Glenn brings the discipline of deep listening and the technical capacity to translate what emerges into living maps and visualizations. He holds the stance that this work is not about his perception of a place's story—it's about creating enabling conditions for people of the place to see their own system. And he brings the conviction that love and humor are how we navigate a world that's getting more complex, not less.

Beyond the work

I’m grounded and restored by relationships with family, friends and moving deep into wild places—backcountry/XC skiing, canoeing remote rivers where time stretches and the world goes simple. Just as nourishing is the human side of those journeys: lingering over fires or kitchen tables, sharing big, honest stories that rarely make it into a bio but shape how I show up everywhere else.

Selected connections

For more information, my LinkedIn profile provides background on my professional trajectory and areas of practice. Additional insight into my work can be found through the Meraki Organization YouTube channel, which documents initiatives and reflections at the intersection of regeneration, community, and consciousness. The Bosque Fractal platform presents the Bioregional Hub project I lead, focused on regeneration and spirituality as integrated pathways for ecological and human flourishing.

Juliana Bohórquez

Founder/CEO Meráki®; Founder/Executive Director SysLab®; Founder/Executive Director Bosque Fractal

Approach to Work

Juliana Bohórquez is a guardian of land, culture, and ancestral knowledge, working at the intersection of ecology, community, and lived wisdom. Her work grows from a deep relationship with the natural world and a commitment to protecting life across generations. She brings together ancestral teachings, art, and systems thinking to support social and ecological transformation rooted in care and responsibility.

Juliana founded Meráki®, where she works with communities around the world on place-based transformation within bioregions. She also created SysLab®, a space for exploring how social and organizational patterns can shift toward more life-supporting ways of being. As a university professor, she supports learners to think and act across disciplines, connecting theory to real-world practice.

She is the steward of oak forests and living land entrusted to her by Grandmother Margarita, member of the World Council of Elders, along with ceremonies such as the Earth Dance and the Vision Quest. These teachings guide her work—grounded, relational, and deeply connected to land, memory, and community.
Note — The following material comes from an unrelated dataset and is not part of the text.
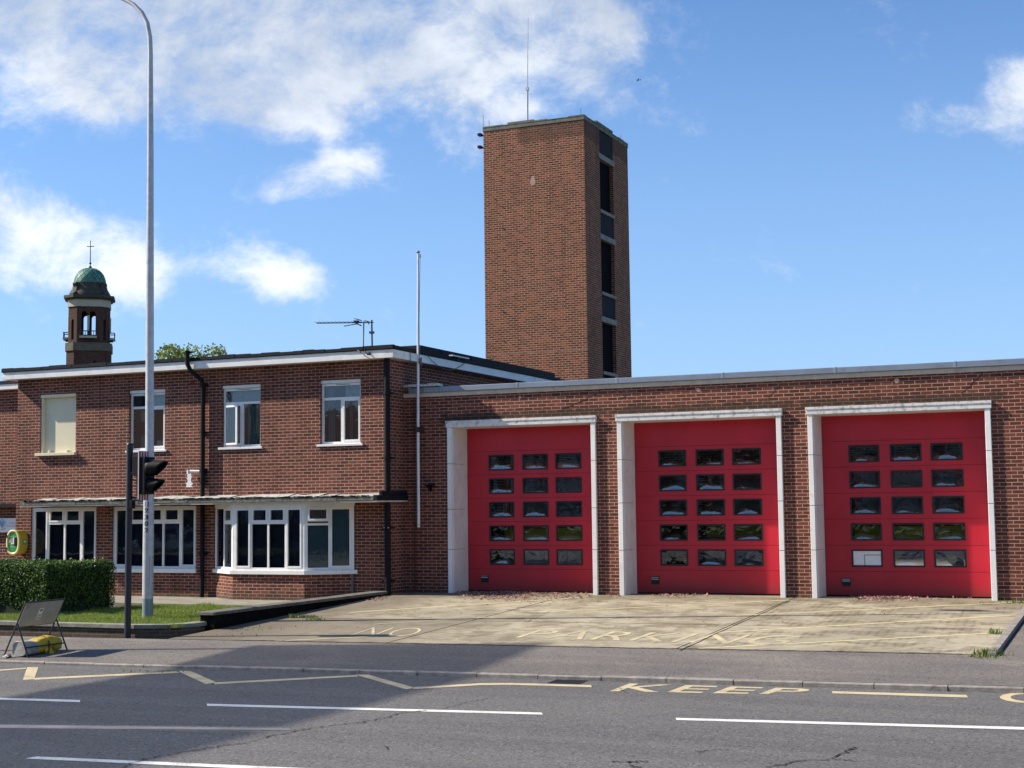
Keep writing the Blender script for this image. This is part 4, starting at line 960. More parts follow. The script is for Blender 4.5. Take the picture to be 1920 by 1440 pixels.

Juliana brings deep experience in peace activism, reconciliation, and social transformation work, much of it alongside elders and indigenous communities. She asks the questions that reveal what hasn't been seen—the kind of question that creates an epiphany rather than confirms what's already known. She holds an unwavering commitment to integration: if this work isn't showing up in your own relationships, your own system, your own way of being, it's not real. And she carries the understanding that bioregions exist first by stories—that places come to life through the narratives of those who inhabit them.

Beyond the work

Beyond my professional work, what grounds and restores me is the understanding of my work as a form of service to humanity. I have cultivated throughout my life a deep coherence between spirit, body, mind, and heart—living and working as a single, congruent expression of life, what in the Chibcha tradition we call Aeloa, a sustaining breath of life.